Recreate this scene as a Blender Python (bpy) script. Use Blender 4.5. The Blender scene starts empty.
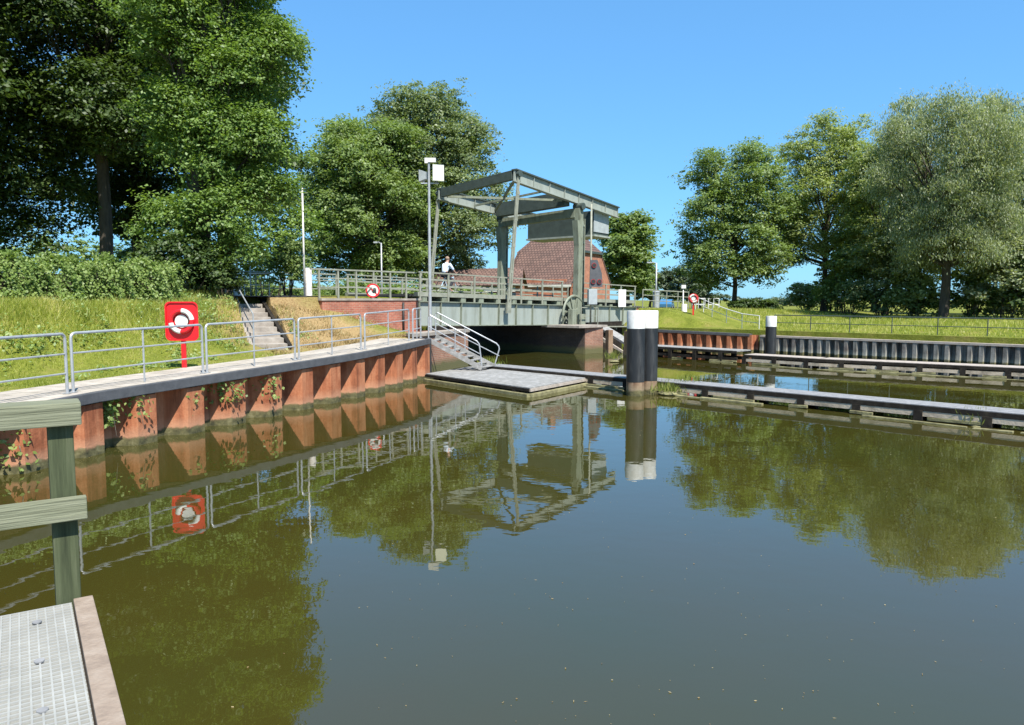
import bpy, bmesh, math, random
import numpy as np
from mathutils import Vector, Matrix, Euler
from mathutils.geometry import delaunay_2d_cdt

rng = np.random.default_rng(7)
random.seed(7)
R = math.radians
S = bpy.context.scene
COL = S.collection

# ------------------------------------------------------------------ camera
EYE = 2.9
FOC = 750.0
PITCH = math.atan(62.5 / 750.0)
CP, SP = math.cos(PITCH), math.sin(PITCH)
cam = bpy.data.cameras.new('camera')
cam.sensor_width = 36.0
cam.lens = FOC / 1024.0 * 36.0
cam.clip_start = 0.05
cam.clip_end = 8000
camo = bpy.data.objects.new('camera', cam)
COL.objects.link(camo)
camo.location = (0, 0, EYE)
camo.rotation_euler = (math.pi / 2 - PITCH, 0, 0)
S.camera = camo


def _ray(px, py):
    u = (px - 512) / FOC
    v = (362.5 - py) / FOC
    return Vector((u, CP + v * SP, -SP + v * CP))


def at_z(px, py, z):
    r = _ray(px, py)
    t = (z - EYE) / r.z
    return Vector((r.x * t, r.y * t, z))


def at_y(px, py, y):
    r = _ray(px, py)
    t = y / r.y
    return Vector((r.x * t, y, EYE + r.z * t))


# ------------------------------------------------------------------ materials
def _mat(name):
    m = bpy.data.materials.new(name)
    m.use_nodes = True
    nt = m.node_tree
    b = nt.nodes['Principled BSDF']
    return m, nt, b


def N(nt, t, **kw):
    n = nt.nodes.new(t)
    for k, v in kw.items():
        if k in n.inputs:
            n.inputs[k].default_value = v
        else:
            setattr(n, k, v)
    return n


def ramp(nt, src, stops):
    r = nt.nodes.new('ShaderNodeValToRGB')
    el = r.color_ramp.elements
    while len(el) > 1:
        el.remove(el[-1])
    el[0].position = stops[0][0]
    el[0].color = (*stops[0][1], 1)
    for p, c in stops[1:]:
        e = el.new(p)
        e.color = (*c, 1)
    nt.links.new(src, r.inputs[0])
    return r


def plain(name, c1, c2=None, scale=3.0, rough=0.6, bump=0.0, bscale=40.0, metal=0.0, detail=6, stretch=(1, 1, 1), spec=0.4, c3=None, rotz=0.0):
    """two or three tone weathered surface"""
    m, nt, b = _mat(name)
    L = nt.links.new
    tc = N(nt, 'ShaderNodeTexCoord')
    mp = N(nt, 'ShaderNodeMapping')
    mp.inputs['Scale'].default_value = stretch
    m0 = N(nt, 'ShaderNodeMapping')
    m0.inputs['Rotation'].default_value = (0, 0, rotz)
    L(tc.outputs['Object'], m0.inputs[0])
    L(m0.outputs[0], mp.inputs[0])
    if c2 is None:
        c2 = tuple(x * 0.7 for x in c1)
    n = N(nt, 'ShaderNodeTexNoise', Scale=scale, Detail=detail, Roughness=0.65)
    L(mp.outputs[0], n.inputs[0])
    st = [(0.3, c2), (0.62, c1)]
    if c3:
        st = [(0.28, c2), (0.5, c1), (0.72, c3)]
    r = ramp(nt, n.outputs[0], st)
    L(r.outputs[0], b.inputs['Base Color'])
    b.inputs['Roughness'].default_value = rough
    b.inputs['Metallic'].default_value = metal
    b.inputs['Specular IOR Level'].default_value = spec
    if bump:
        n2 = N(nt, 'ShaderNodeTexNoise', Scale=bscale, Detail=4)
        L(mp.outputs[0], n2.inputs[0])
        bp = N(nt, 'ShaderNodeBump', Strength=bump, Distance=0.02)
        L(n2.outputs[0], bp.inputs['Height'])
        L(bp.outputs[0], b.inputs['Normal'])
    return m


def brick(name, ca, cb, mortar, w=0.24, h=0.075, green=0.0):
    m, nt, b = _mat(name)
    L = nt.links.new
    uv = N(nt, 'ShaderNodeUVMap')
    uv.uv_map = 'UVMap'
    bt = N(nt, 'ShaderNodeTexBrick')
    bt.inputs['Color1'].default_value = (*ca, 1)
    bt.inputs['Color2'].default_value = (*cb, 1)
    bt.inputs['Mortar'].default_value = (*mortar, 1)
    bt.inputs['Scale'].default_value = 1.0
    bt.inputs['Mortar Size'].default_value = 0.008
    bt.inputs['Brick Width'].default_value = w
    bt.inputs['Row Height'].default_value = h
    L(uv.outputs[0], bt.inputs[0])
    n = N(nt, 'ShaderNodeTexNoise', Scale=1.3, Detail=8, Roughness=0.7)
    tc = N(nt, 'ShaderNodeTexCoord')
    L(tc.outputs['Object'], n.inputs[0])
    r = ramp(nt, n.outputs[0], [(0.3, (0.55, 0.52, 0.5)), (0.65, (1.1, 1.05, 1.0))])
    mx = N(nt, 'ShaderNodeMix', data_type='RGBA', blend_type='MULTIPLY')
    mx.inputs[0].default_value = 1.0
    L(bt.outputs[0], mx.inputs[6])
    L(r.outputs[0], mx.inputs[7])
    out = mx.outputs[2]
    if green:
        # algae band left by the water on the lowest courses
        g = N(nt, 'ShaderNodeNewGeometry')
        sx = N(nt, 'ShaderNodeSeparateXYZ')
        L(g.outputs['Position'], sx.inputs[0])
        ad = N(nt, 'ShaderNodeMath', operation='MULTIPLY_ADD')
        L(n.outputs[0], ad.inputs[0])
        ad.inputs[1].default_value = -0.5
        L(sx.outputs[2], ad.inputs[2])
        rr = ramp(nt, ad.outputs[0], [(0.0, (1, 1, 1)), (green, (0, 0, 0))])
        m2 = N(nt, 'ShaderNodeMix', data_type='RGBA')
        L(rr.outputs[0], m2.inputs[0])
        L(out, m2.inputs[6])
        m2.inputs[7].default_value = (0.095, 0.09, 0.035, 1)
        out = m2.outputs[2]
    L(out, b.inputs['Base Color'])
    b.inputs['Roughness'].default_value = 0.85
    bp = N(nt, 'ShaderNodeBump', Strength=0.5, Distance=0.01)
    L(bt.outputs[1], bp.inputs['Height'])
    bp.invert = True
    L(bp.outputs[0], b.inputs['Normal'])
    return m


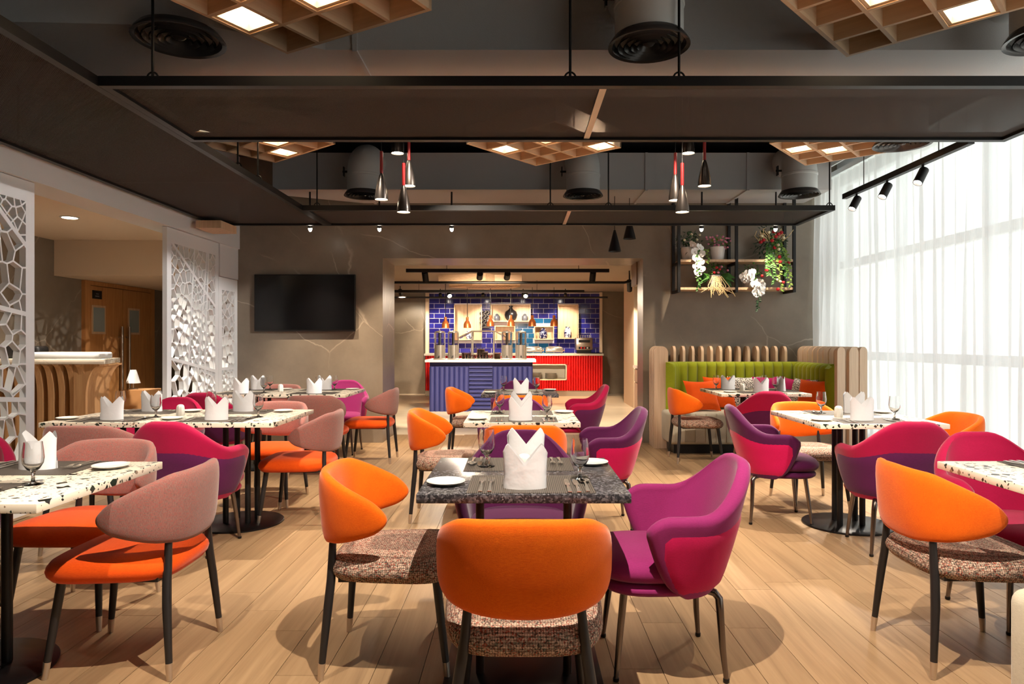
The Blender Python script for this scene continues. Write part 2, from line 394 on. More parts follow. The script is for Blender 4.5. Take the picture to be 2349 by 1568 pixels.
# window wall on the right: dwarf returns, head, frame with panes
g = G(); g.box(3.9,4.1,-2.6,-2.26,0,3.5); g.box(3.9,4.1,-2.26,8.37,3.2,3.5); g.box(3.9,4.1,-2.26,8.37,0,0.12)
struct('wall_right', g, 'white_paint')
win = struct('window_1', G().box(3.92,3.98,-2.26,8.37,0.12,0.2), 'white_paint')
for z in (1.08,2.16,3.16): part('transom', G().box(3.91,3.99,-2.26,8.37,z-0.045,z+0.045), 'white_paint', win, False)
ys = [-2.26+i*(10.63/8) for i in range(9)]
for y in ys: part('mullion', G().box(3.91,3.99,y-0.035,y+0.035,0.12,3.2), 'white_paint', win, False)
pane = G().box(-0.004,0.004,-0.62,0.62,-0.44,0.44).mesh('pane','window_glass',False)
for i in range(8):
    for z in (0.62,1.62,2.66): ob('pane', pane, win, (3.95,(ys[i]+ys[i+1])/2,z), scale=(1,1,1.06))
# left bulkhead over the screens
struct('trim_1', G().box(-3.72,-3.42,-2.6,8.37,2.37,3.5), 'white_paint')
struct('trim_2', G().box(-3.72,-3.44,7.86,8.37,1.995,2.37), 'white_paint')
# corridor behind the screens
struct('ceiling', G().box(-5.8,-3.72,-2.6,8.3,2.47,2.55), 'beige_paint')
struct('ceiling', G().box(-5.8,-3.45,8.3,11.4,2.04,2.55), 'beige_paint')
struct('wall_left', G().box(-5.85,-5.65,-2.6,11.4,0,2.6), 'marble_taupe')
struct('wall_corridor', G().box(-5.65,-3.45,11.2,11.4,0,2.1), 'marble_taupe')
struct('wall_corridor', G().box(-3.5,-3.45,9.16,11.2,0,2.1), 'marble_taupe')
# buffet room shell
g = G(); g.box(-3.6,-2.14,16.2,16.4,0,2.42); g.box(1.93,3.2,16.2,16.4,0,2.42); g.box(-2.14,1.93,16.25,16.4,0,2.42)
struct('wall_buffet', g, 'marble_taupe')
g = G(); g.box(-2.2,-2.12,16.08,16.2,0,2.4); g.box(1.91,1.97,16.08,16.2,0,2.4)
struct('trim_3', g, 'beige_paint')
struct('wall_buffet', G().box(-3.6,-3.45,9.16,16.4,0,2.42), 'marble_taupe')
struct('wall_buffet', G().box(3.0,3.2,13.9,16.4,0,2.42), 'marble_taupe')
struct('wall_buffet', G().box(2.14,3.2,12.7,13.9,0,2.42), 'beige_paint')
struct('wall_buffet', G().box(2.4,2.6,8.76,12.7,0,2.42), 'marble_taupe')
struct('trim_4', G().box(1.51,2.4,8.76,9.16,1.97,2.42), 'walnut_block')
struct('ceiling', G().box(-3.6,3.2,9.16,16.4,2.42,2.5), 'ceiling_taupe')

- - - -

Scan the material above. Copy each line where "script" occurs.

*CORRECT RESPONSE:*
Recreate this scene as a Blender Python (bpy) script. Use Blender 4.5. The Blender scene starts empty.
The Blender Python script for this scene continues. Write part 2, from line 394 on. More parts follow. The script is for Blender 4.5. Take the picture to be 2349 by 1568 pixels.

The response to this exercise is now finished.